13.2. Neither Party shall be under any liability for failure to fulfill any obligation under this Agreement, so long as and to the extent to which the fulfillment of such obligation is prevented, frustrated, hindered, or delayed as a consequence of circumstances of force majeure, provided that such Party shall have exercised all due diligence to minimize to the greatest extent possible the effect of force majeure on its obligations hereunder.
14. TERMINATION
14.1. The Termination. The present Agreement shall be automatically terminated at the expiration of the period of the present Agreement unless the Agreement is renewed at the end of the mentioned Term.
14.2. However, both the Parties shall have the right to terminate the present Agreement by providing each other with a prior written notice of 30 days.
15. GOVERNING LAW AND JURISDICTION
15.1. This Agreement shall be construed and enforced in accordance with the laws of Lee County, Florida.
15.2. The Parties submit to the jurisdiction of the courts of Lee County, Florida for the enforcement of this Agreement or any arbitration award or decision arising from this Agreement.
16. MEDIATION AND ARBITRATION
16.1. In the event a dispute arises out of or in connection with this Agreement, the Parties shall attempt to resolve the dispute through friendly consultation.
16.2. If the dispute is not resolved within a period of 60 days, then any or all outstanding issues may be submitted to mediation in accordance with any statutory rules of mediation. If mediation is not successful in resolving the entire dispute or is unavailable, any outstanding issues shall be submitted to final and binding arbitration in accordance with the laws of Lee County, Florida.

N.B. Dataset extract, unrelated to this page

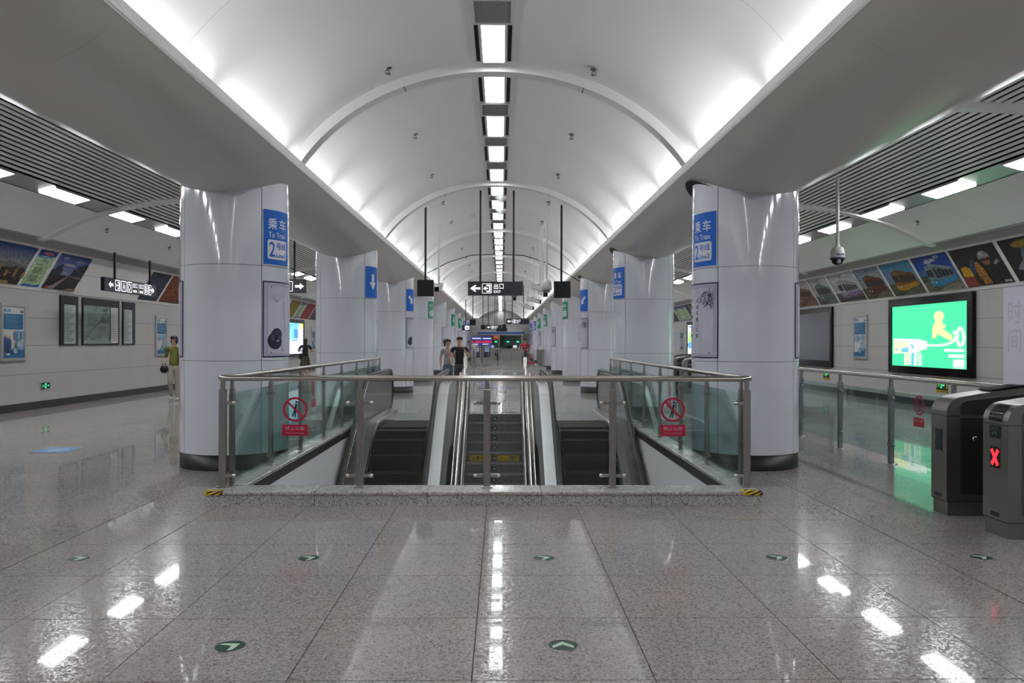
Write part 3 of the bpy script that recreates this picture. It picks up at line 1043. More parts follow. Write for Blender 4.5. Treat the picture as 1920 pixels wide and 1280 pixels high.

The arbitrator’s award shall be final, and judgment may be entered upon it by any court having jurisdiction within Lee County, Florida.
17. INDEMNIFICATION
17.1. A Party shall be indemnified and held harmless by the other Party from and against all claims of any nature whatsoever arising out of the other Party’s performance.
17.2. A Party shall not be entitled to indemnification under this section for liability arising out of gross negligence or willful misconduct of the Party or the breach by the Party of any provisions of this Agreement.
18. ENTIRE AGREEMENT
18.1. This Agreement contains the entire Agreement between the Parties. All negotiations and understandings have been included in this Agreement. Statements or representations which may have been made by any Party to this Agreement in the negotiation stages of this Agreement may in some way be inconsistent with this final written Agreement. All such statements are declared to be of no value in this Agreement. Only the written terms of this Agreement shall bind the Parties.